Monday, May 24, 2004

Ben Johnson (speaking of Francis Bacon)

My conceit of his person was never increased toward him, by his place, or honours. But I have, and doe reverence him for his greatness, that was only proper to himselfe, in that hee seem'd to mee ever, by his worke, one of the greatest men, and most worthy of admiration, that had beene in many Ages. In his adversity I ever prayed, that God would give him strength: for Greatness hee could not want.


One, though hee be excellent, and the chiefe, is not to bee imitated alone. For no Imitator, ever grew up to his Author; likeness is always on this side Truth; Yet there hapn'd, in my time, one noble Speaker, who was full of gravity in his speaking. His language (where hee could spare, or passe a jest) was nobly censorious. No man ever spake more neatly, more presly, more weightily, or suffer'd lesse emptinesse, lesse idleness, in what hee utter'd. No member of his speech, but consisted of the owne graces: His hearers could not cough, or looke aside from him, without losse. Hee commanded where hee spoke, and had his judges angry, and pleased at his devotion. No man had the affections more in his power. The feare of every man that heard him, was, lest hee should make an end.


But his learned, and able (though unfortunate) Successor (i.e.Bacon) is he, who hath fill'd up all numbers; and perform'd that in our tongue, which may be compar'd, or preferr'd, either to insolent Greece, or haughty Romy. In short, within his view, and about his times, were all the wite borne, that could honour a language, or helpe study. Now things daily fall: wits grow downe-ward, and Eloquence growes back-ward: So that hee may be nam'd, and stand as the marke and acme of our language.
For all knowledge and wonder (which is the seed of knowledge) is an impression of pleasure in itself. They are ill discoverers that think there is no land, when they can see nothing but sea.
- from The Advancement of Learning

Sunday, May 23, 2004

Generally speaking, Francis Bacon's biographers have never stressed the important fact that Francis Bacon was directly connected with the theatrical world of his early days at Gray's Inn, that he wrote Dramatic Plays and Shows that were acted before the Queen and composed Sonnets. Yet it is an open fact of the deepest significance. Parker Woodward in Tudor Problems suggests that Francis Bacon supplied all the Plays that were prepared and performed at Gray's Inn from 1583 for the entertainment of the Queen. It is highly probable. What we are definitely certain about is this: That Francis did prepare certain Plays that were performed before the Queen. Not only so, but it was well-known in Court Circles even in the time of James that Francis Bacon was a Past Master in the art of stage management and the creation of plays.

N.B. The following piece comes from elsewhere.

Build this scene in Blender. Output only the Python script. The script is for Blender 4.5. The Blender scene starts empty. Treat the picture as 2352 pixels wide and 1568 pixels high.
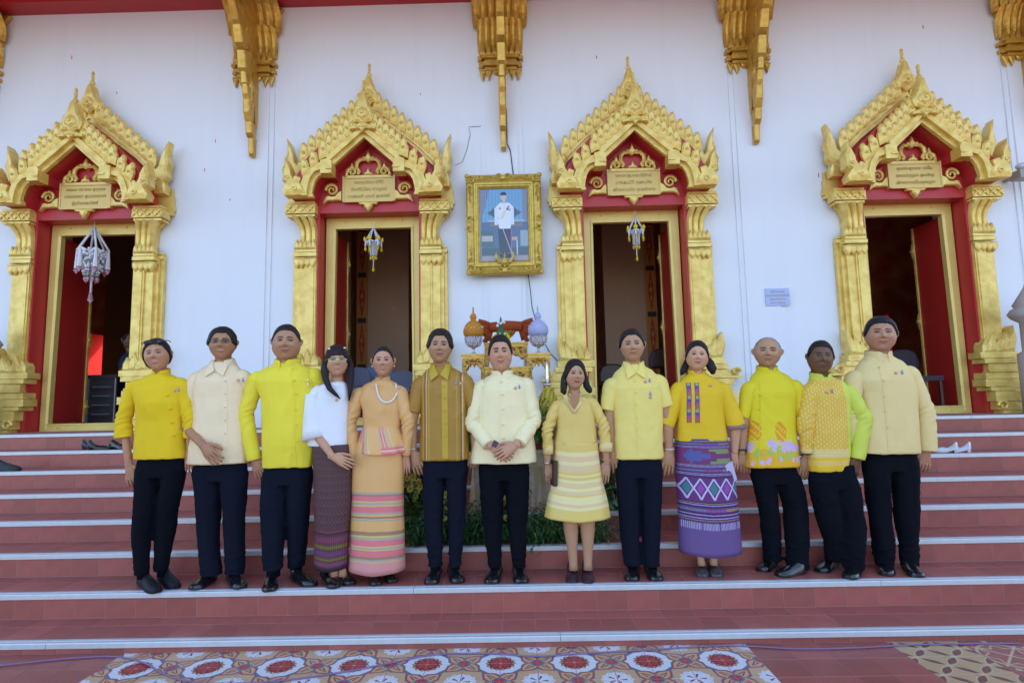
import bpy, bmesh, math, random
import numpy as np
from mathutils import Vector, Matrix
R = math.radians
PI = math.pi
random.seed(7)
SC = bpy.context.scene
COL = SC.collection

# ------------------------------------------------------------------ camera, sky, sun, exposure
CAMP = (1310.0, R(6.0), R(-0.75), R(-1.18), 0.0, -3.46, 1.41)
def make_camera():
    f, p, yw, r, cx, cy, cz = CAMP
    c, s = math.cos(yw), math.sin(yw)
    rt = Vector((c, -s, 0)); fh = Vector((s, c, 0)); up = Vector((0, 0, 1))
    F = fh*math.cos(p) + up*math.sin(p)
    U = -fh*math.sin(p) + up*math.cos(p)
    cr, sr = math.cos(r), math.sin(r)
    X = rt*cr + U*sr
    Y = -rt*sr + U*cr
    m = Matrix(((X.x, Y.x, -F.x, cx), (X.y, Y.y, -F.y, cy), (X.z, Y.z, -F.z, cz), (0, 0, 0, 1)))
    cam = bpy.data.cameras.new('camera'); o = bpy.data.objects.new('camera', cam); COL.objects.link(o)
    o.matrix_world = m
    cam.sensor_width = 36; cam.lens = f/2352*36; cam.clip_end = 500
    cam.dof.use_dof = True; cam.dof.focus_distance = 4.2; cam.dof.aperture_fstop = 4.0
    SC.camera = o
make_camera()
world = bpy.data.worlds.new('World'); SC.world = world; world.use_nodes = True
nt = world.node_tree
bg = nt.nodes['Background']
sky = nt.nodes.new('ShaderNodeTexSky'); sky.sky_type = 'NISHITA'; sky.sun_disc = False
SUN_EL, SUN_AZ = 42, 24          # azimuth measured from +Y (behind the temple) towards +X
sky.sun_elevation = R(SUN_EL); sky.sun_rotation = R(SUN_AZ)
sky.air_density = 1.0; sky.dust_density = 2.2; sky.ozone_density = 1.0
nt.links.new(sky.outputs[0], bg.inputs[0]); bg.inputs[1].default_value = 0.15
sl = bpy.data.lights.new('sun', 'SUN'); sl.energy = 3.5; sl.angle = R(0.6); sl.color = (1, 0.94, 0.84)
so = bpy.data.objects.new('sun', sl); COL.objects.link(so)
sd = Vector((math.sin(R(SUN_AZ))*math.cos(R(SUN_EL)), math.cos(R(SUN_AZ))*math.cos(R(SUN_EL)), math.sin(R(SUN_EL))))
so.rotation_euler = sd.to_track_quat('Z', 'Y').to_euler(); so.location = (0, 30, 30)
SC.view_settings.view_transform = 'Standard'; SC.view_settings.look = 'None'
SC.view_settings.exposure = 2.0; SC.view_settings.gamma = 1
SC.view_settings.use_curve_mapping = False

def U_(x, y, Y):
    """photo pixel (2352 wide) -> world x, z on the plane at depth Y"""
    f, p, yw, r, cx, cy, cz = CAMP
    X = x-1176; V = y-784
    c, s = math.cos(r), math.sin(r)
    a = X*c+V*s; b = -X*s+V*c
    rt, up, fw = a/f, -b/f, 1.0
    c, s = math.cos(p), math.sin(p)
    F = fw*c-up*s; Uu = fw*s+up*c
    c, s = math.cos(yw), math.sin(yw)
    dx = rt*c+F*s; dy = -rt*s+F*c
    k = (Y-cy)/dy
    return cx+dx*k, cz+Uu*k

# ------------------------------------------------------------------ materials
MATS = {}
def mat(name, col, rough=0.6, metal=0.0, bump=None, var=None, sheen=0.0, spec=0.5, vary_obj=0.0, coat=0.0, stretch=(1, 1, 1)):
    """bump=(scale,strength) noise relief; var=(scale,amount,colour2) mottling; vary_obj = brightness change from piece to piece"""
    if name in MATS: return MATS[name]
    m = bpy.data.materials.new(name); m.use_nodes = True; MATS[name] = m
    n = m.node_tree.nodes; l = m.node_tree.links; b = n['Principled BSDF']
    b.inputs['Roughness'].default_value = rough; b.inputs['Metallic'].default_value = metal
    b.inputs['Base Color'].default_value = (*col, 1)
    b.inputs['Specular IOR Level'].default_value = spec
    if sheen: b.inputs['Sheen Weight'].default_value = sheen; b.inputs['Sheen Roughness'].default_value = 0.4
    if coat: b.inputs['Coat Weight'].default_value = coat; b.inputs['Coat Roughness'].default_value = 0.15
    tc = n.new('ShaderNodeTexCoord'); mp = n.new('ShaderNodeMapping'); mp.inputs['Scale'].default_value = stretch
    l.new(tc.outputs['Object'], mp.inputs['Vector'])
    src = None
    if var:
        nz = n.new('ShaderNodeTexNoise'); nz.inputs['Scale'].default_value = var[0]; nz.inputs['Detail'].default_value = 6
        l.new(mp.outputs[0], nz.inputs['Vector'])
        rp = n.new('ShaderNodeValToRGB'); rp.color_ramp.elements[0].position = 0.38; rp.color_ramp.elements[1].position = 0.68
        rp.color_ramp.elements[0].color = (0, 0, 0, 1); rp.color_ramp.elements[1].color = (var[1],)*3+(1,)
        l.new(nz.outputs['Fac'], rp.inputs[0])
        mx = n.new('ShaderNodeMix'); mx.data_type = 'RGBA'
        l.new(rp.outputs[0], mx.inputs['Factor'])
        mx.inputs['A'].default_value = (*col, 1); mx.inputs['B'].default_value = (*var[2], 1)
        src = mx.outputs['Result']
    if vary_obj:
        oi = n.new('ShaderNodeObjectInfo'); mr = n.new('ShaderNodeMapRange')
        mr.inputs['To Min'].default_value = 1-vary_obj; mr.inputs['To Max'].default_value = 1+vary_obj
        l.new(oi.outputs['Random'], mr.inputs['Value'])
        hs = n.new('ShaderNodeHueSaturation')
        if src: l.new(src, hs.inputs['Color'])
        else: hs.inputs['Color'].default_value = (*col, 1)
        l.new(mr.outputs[0], hs.inputs['Value']); src = hs.outputs[0]
    if src: l.new(src, b.inputs['Base Color'])
    if bump:
        nb = n.new('ShaderNodeTexNoise'); nb.inputs['Scale'].default_value = bump[0]; nb.inputs['Detail'].default_value = 5
        l.new(mp.outputs[0], nb.inputs['Vector'])
        bp = n.new('ShaderNodeBump'); bp.inputs['Strength'].default_value = bump[1]; bp.inputs['Distance'].default_value = 0.01
        l.new(nb.outputs['Fac'], bp.inputs['Height']); l.new(bp.outputs[0], b.inputs['Normal'])
    return m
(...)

On 14th February, 1612-13, the Princess Elizabeth married the Count Palatine. There were the usual rejoicings which lasted several days. Chamberlain, a contemporary, wrote:

"On Tuesday, 18th February, it came to Gray's Inn and the Inner Temple's turn to come with their Masque, whereof Sir Francis Bacon was the chief contriver."

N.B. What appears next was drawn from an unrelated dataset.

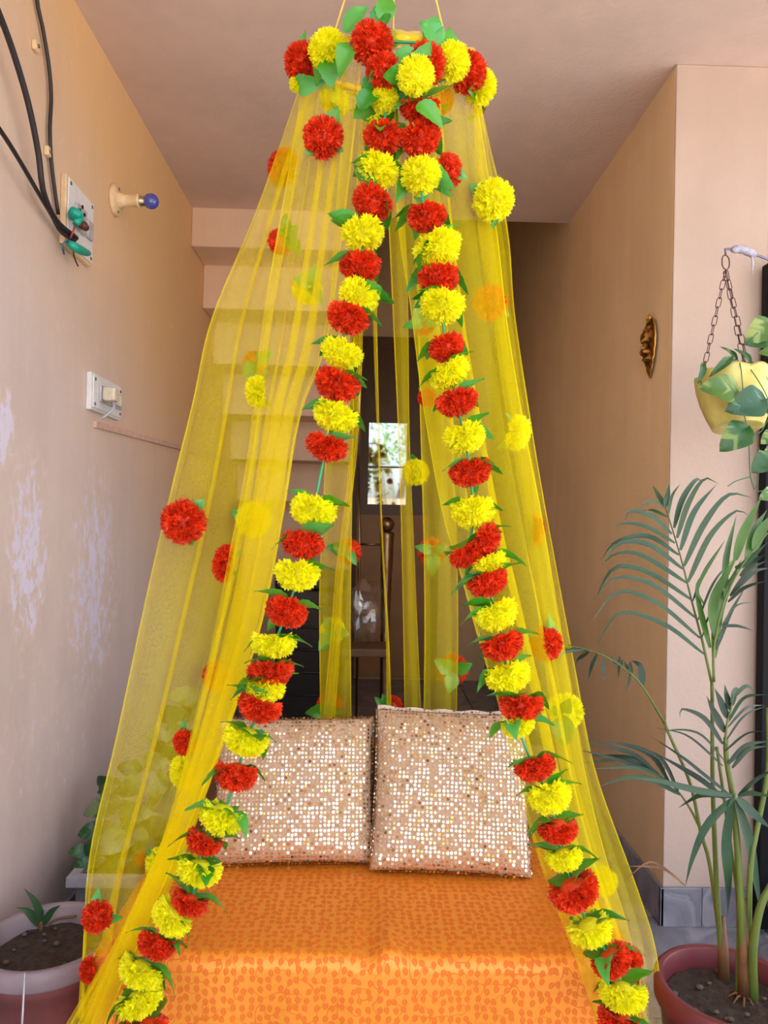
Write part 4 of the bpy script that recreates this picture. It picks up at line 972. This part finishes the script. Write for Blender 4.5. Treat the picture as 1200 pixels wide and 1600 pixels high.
def varieg(name, base, pale, thr, sc=5):
    m, nt, b = node_mat(name); tc = N(nt, 'ShaderNodeTexCoord'); oi = N(nt, 'ShaderNodeObjectInfo')
    sp_ = N(nt, 'ShaderNodeSeparateXYZ'); nt.links.new(tc.outputs['Object'], sp_.inputs[0])
    cm = N(nt, 'ShaderNodeCombineXYZ'); ab = N(nt, 'ShaderNodeMath', operation='ABSOLUTE'); nt.links.new(sp_.outputs[1], ab.inputs[0])
    sb_ = N(nt, 'ShaderNodeMath', operation='MULTIPLY_ADD'); nt.links.new(ab.outputs[0], sb_.inputs[0]); sb_.inputs[1].default_value = -1.1; nt.links.new(sp_.outputs[0], sb_.inputs[2])
    nt.links.new(sb_.outputs[0], cm.inputs[0]); mm_ = N(nt, 'ShaderNodeMath', operation='MULTIPLY'); mm_.inputs[1].default_value = .35; nt.links.new(sp_.outputs[1], mm_.inputs[0]); nt.links.new(mm_.outputs[0], cm.inputs[1])
    nt.links.new(oi.outputs['Random'], cm.inputs[2])
    nz = N(nt, 'ShaderNodeTexNoise', i_Scale=float(sc), i_Detail=3.0); nt.links.new(cm.outputs[0], nz.inputs['Vector'])
    r = ramp(nt, [(thr - .03, base), (thr + .05, pale)], nz.outputs[0]); nt.links.new(r.outputs[0], b.inputs['Base Color']); b.inputs['Roughness'].default_value = .35
    return m
SYN = [heart(21, varieg('arrowhead leaf', srgb(46, 72, 38), srgb(96, 114, 74), .5, 2.5)), heart(22, varieg('arrowhead leaf pale', srgb(86, 104, 66), srgb(128, 140, 100), .46, 2.5)), heart(23, varieg('dark leaf', srgb(34, 74, 36), srgb(60, 110, 50), .55, 4))]
POTH = [heart(31, varieg('pothos leaf', srgb(38, 84, 32), srgb(112, 136, 60), .6, 3.5)), heart(32, varieg('pothos leaf light', srgb(72, 108, 40), srgb(134, 152, 72), .52, 3)), heart(33, varieg('pothos leaf marbled', srgb(34, 80, 48), srgb(124, 152, 120), .58, 4))]
def leaf_at(parent, me, base, tip, wobble, normal=(0, -1, .5), sw=1.0):
    x = tip - base; s = x.length; x.normalize(); z = Vector(normal) + Vector((rnd.uniform(-1, 1), rnd.uniform(-1, 1), rnd.uniform(-1, 1))) * wobble
    z = (z - x * z.dot(x)).normalized(); y = z.cross(x); Mx = Matrix((x, y, z)).transposed().to_4x4(); Mx.translation = base
    return inst('leaf', me, parent, Mx @ Matrix.Scale(s, 4) @ Matrix.Diagonal((1, sw, 1, 1)))
DS = 2.5
for px, py, s, d, k, ang in ((155,1262,52,2.30,0,160),(178,1312,62,2.34,1,20),(198,1265,46,2.42,0,100),(218,1272,44,2.40,1,60),(232,1222,52,2.5,1,120),(200,1232,40,2.5,0,200),(255,1172,46,2.6,0,100),(268,1120,52,2.65,0,70),(285,1088,46,2.7,1,120),
        (245,1190,40,2.55,1,30),(170,1232,36,2.42,0,150),(215,1300,40,2.4,1,-20),(186,1342,40,2.36,2,40),(136,1300,32,2.34,2,170),(142,1325,30,2.33,2,200),(125,1352,30,2.32,2,150),(138,1345,34,2.36,2,100),(240,1250,44,2.5,0,80),(162,1222,30,2.5,2,70),
        (150,1345,30,2.33,2,60),(210,1345,34,2.42,2,120),(230,1320,40,2.45,0,20),(250,1290,44,2.5,1,100),(262,1225,44,2.55,0,160),(280,1150,40,2.65,1,20),(298,1115,36,2.72,0,60),(120,1330,26,2.33,2,140),(200,1200,34,2.55,0,130),(245,1148,40,2.62,1,150)):
    a = math.radians(ang); c0 = P(px, py, d); sz = s / FPX * d
    dv = Vector((math.cos(a), -.3, math.sin(a) * .6 - .3)).normalized() * sz * .5
    c0.x = max(c0.x, XL + .06)
    leaf_at(pl, SYN[k], c0 - dv, c0 + dv, .35)
for pts in ([(150,1360,2.35),(190,1290,2.4),(240,1210,2.55),(285,1100,2.7)], [(140,1362,2.34),(150,1310,2.33),(160,1265,2.33)], [(200,1362,2.45),(225,1290,2.45),(250,1180,2.6)]):
    l = [P(*p) for p in pts]
    for p in l: p.x = max(p.x, XL + .05)
    MB().tube([Vector((l[0].x, l[0].y, pz - .02))] + crom(l, 14), .005, 6).obj('stem', PSTEM, pl)

# hanging basket with trailing pothos on the pillar front
BD = 2.30
bkc = P(1146, 590, BD); BRd = 57 / FPX * BD
hb_ = thing('hanging_basket', 'yellow leaf-patterned hanging basket of variegated trailing vine on three chains', 'potted plant', P(1146, 660, BD))
BASK, bkn, bkb = node_mat('yellow basket plastic'); bkb.inputs['Roughness'].default_value = .45
tcb = N(bkn, 'ShaderNodeTexCoord'); nzb = N(bkn, 'ShaderNodeTexNoise', i_Scale=14.0, i_Detail=3.0); bkn.links.new(tcb.outputs['Object'], nzb.inputs['Vector'])
rb_ = ramp(bkn, [(.3, srgb(196, 182, 84)), (.7, srgb(226, 218, 136))], nzb.outputs[0]); bkn.links.new(rb_.outputs[0], bkb.inputs['Base Color'])
rows = []; SEG = 64; Hb = .165
for (rr, zz, lobe) in ((.0, -Hb, 0), (.30, -Hb, 0), (.60, -Hb, 0), (.655, -Hb, 0), (.66, -Hb + .0012, 0), (.675, -Hb + .008, .0), (.78, -Hb * .78, .03), (.90, -Hb * .5, .05), (.98, -Hb * .22, .05), (1.0, -.006, .05), (.99, .004, .05), (.96, .0, .05), (.93, -.04, .04), (.85, -.07, 0), (0, -.07, 0)):
    row = []
    for k in range(SEG + 1):
        a = 2 * PI * k / SEG; lb_ = abs(math.sin(a * 4.0)) - .5
        edge = 1 if zz > -.03 else 0
        row.append(bkc + Matrix.Rotation(math.radians(-11), 3, 'X') @ Vector((BRd * rr * (1 + lobe * lb_ * .6) * math.cos(a), BRd * rr * (1 + lobe * lb_ * .6) * math.sin(a), zz + edge * .012 * lb_ + .0035 * lobe * 20 * math.sin(a * 8 + zz * 60) * .5)))
    rows.append(row)
MB().grid(rows).obj('basket', BASK, hb_)
hk = P(1134, 404, BD); IRON = plain('rusty iron', srgb(96, 70, 66), .5, .6)
def ring_link(L_, W_, r): 
    m = MB(); pts = []
    for h in (1, -1):
        for k in range(9):
            a = PI * k / 8 + (0 if h > 0 else PI); pts.append((math.cos(a) * W_ / 2, 0, math.sin(a) * W_ / 2 + h * (L_ - W_) / 2))
    pts += [pts[0], pts[1]]
    return m.tube(pts, r, 6, False).mesh('chain_link', IRON)
LK = ring_link(.034, .014, .0014)
rg = ring_link(.045, .036, .002); inst('top_ring', rg, hb_, Matrix.Translation(hk - Vector((0, 0, .012))) @ Matrix.Rotation(.5, 4, 'Z'))
j0 = hk - Vector((0, 0, .04))
for (px, py, dd) in ((1096, 594, -.02), (1164, 578, .085), (1172, 582, -.06)):
    e = P(px, py, BD + dd); n = max(3, int((e - j0).length / .0285)); z = (j0 - e).normalized()
    for k in range(n):
        inst('chain_link', LK, hb_, frame(z, e.lerp(j0, (k + .5) / n), (k % 2) * PI / 2 + .6) )
    MB().tube([e, e - Vector((0, 0, .02)), e + Vector((.008, 0, -.03))], .0016, 6).obj('chain_hook', IRON, hb_)
VINE = plain('green vine', srgb(58, 112, 74), .5)
for (bx, by), (tx, ty), k, d, sw in (((1148,612),(1098,600),1,BD-.13,1),((1190,625),(1140,638),2,BD-.14,1.1),((1165,670),(1129,701),0,BD-.13,1.1),((1200,505),(1168,535),1,BD-.02,1),((1200,530),(1172,535),0,BD-.02,1.2),((1203,715),(1178,735),0,BD-.1,1.2),((1172,565),(1152,543),0,BD-.06,.35),((1140,560),(1112,585),0,BD-.10,.4),((1150,560),(1130,540),0,BD-.02,.3),((1098,570),(1094,598),0,BD-.11,.45),
        ((1210,555),(1190,548),1,BD-.05,1),((1208,680),(1192,690),1,BD-.05,1.2),((1212,700),(1195,715),1,BD-.05,1),((1205,770),(1190,778),1,BD-.05,1.2),((1200,640),(1225,650),2,BD-.12,1),((1195,590),(1230,570),1,BD-.05,1)):
    leaf_at(hb_, POTH[k], P(bx, by, d), P(tx, ty, d - .02), .25, (-.1, -1, .2), sw)
for pts in ([(1140,562,0),(1155,565,-.1),(1160,600,-.135),(1162,640,-.14),(1170,690,-.1),(1172,740,-.1),(1182,768,-.1),(1186,700,-.1)], [(1160,562,0),(1175,580,-.12),(1195,612,-.14),(1205,640,-.13)], [(1172,562,0),(1190,580,-.1),(1205,600,-.1)],
            [(1172,680,-.1),(1188,675,-.1),(1200,655,-.1)], [(1172,745,-.1),(1150,752,-.1),(1137,760,-.1)], [(1145,620,-.14),(1170,625,-.145),(1190,624,-.14)], [(1165,672,-.12),(1172,690,-.1)], [(1150,563,-.02),(1130,566,-.08),(1112,586,-.1)], [(1182,768,-.1),(1200,766,-.1)]):
    MB().tube(crom([P(x, y, BD + dd) for x, y, dd in pts], 24), .0016, 5).obj('vine', VINE, hb_)
bk = thing('bracket', 'white taped wall bracket with a hook holding the basket chains', 'bracket', P(1150, 398, BD))
MB().tube(crom([hk + Vector((0, 0, .012)), hk + Vector((-.008, 0, .03)), P(1140, 392, BD), P(1148, 389, BD), P(1180, 398, BD + .02), P(1202, 406, BD + .05), P(1230, 415, YF + .05)], 24), .004, 8).obj('rod', plain('bracket iron', srgb(120, 116, 150), .4, .5), bk)
m = MB(); l = crom([P(1143, 391, BD - .002), P(1155, 389, BD), P(1168, 393, BD), P(1180, 399, BD + .02)], 14)
m.tube(l, [.006, .011, .013, .012, .014, .013, .012, .014, .013, .012, .013, .012, .010, .006], 9); m.obj('tape_wrap', plain('dirty white tape', srgb(168, 166, 182), .7, scale=60, var=.35), bk)
MB().tube([P(1175, 400, BD), P(1176, 412, BD), P(1175, 428, BD)], [.003, .0035, .0015], 6).obj('loose_tape_end', plain('tape end', srgb(190, 186, 200), .7), bk)

# black gate leaf at the right edge and what stands by it
gt = thing('metal_gate', 'black sheet metal gate at the right edge behind the palm', 'gate', (XRE + .35, YF - .1, 0))
gx0 = P(1193, 700, YF - .06).x
bevel(MB().box((gx0, YF - .075, .02), (gx0 + .05, YF - .03, 2.32)).obj('gate_post', BLACK, gt, smooth=False), .004)
bevel(MB().box((gx0 + .7, YF - .075, .02), (gx0 + .75, YF - .03, 2.32)).obj('gate_post', BLACK, gt, smooth=False), .004)
for zz in (.06, 1.1, 2.27): MB().box((gx0 + .05, YF - .07, zz), (gx0 + .7, YF - .035, zz + .05)).obj('gate_rail', BLACK, gt, smooth=False)
MB().box((gx0 + .05, YF - .055, .11), (gx0 + .7, YF - .050, 2.27)).obj('gate_sheet', BLACK, gt, smooth=False)
sh = thing('potted_shrub', 'small round-leaved shrub in a terracotta pot by the black gate', 'potted plant', (1.42, 2.34, 0))
MB().lathe(pot_prof(.11, .2, .03, .075), (1.42, 2.34, 0), 32).obj('pot', plain('terracotta', srgb(150, 84, 60), .8), sh)
soil_mesh(Vector((1.42, 2.34, 0)), .082, .165).obj('soil', SOIL, sh)
for k in range(4):
    MB().tube(crom([(1.42, 2.34, .16), (1.41 + .03 * k - .05, 2.33, .35), (1.36 + .05 * k, 2.30, .55)], 8), .004, 6).obj('stem', PSTEM, sh)
for k in range(34):
    b0 = Vector((1.42 + rnd.uniform(-.10, .12), 2.32 + rnd.uniform(-.1, .06), rnd.uniform(.25, .62)))
    leaf_at(sh, SYN[2], b0, b0 + Vector((rnd.uniform(-1, 1), rnd.uniform(-1, .2), rnd.uniform(-.4, .6))).normalized() * rnd.uniform(.03, .05), .6)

- from Francis Bacon's Personal Life-story by Alfred Dodd

Monday, May 03, 2004

"Nor should we neglect to mention the prophecy of Daniel, of the last days of the world, "Many shall run to and fro, and knowledge shall be increased," thus plainly hinting and suggesting that fate (which is Providence) would cause the complete circuit of the globe (now accomplished, or at least going forward by means of so many distant voyages), and the increase of learning to happen at the same epoch."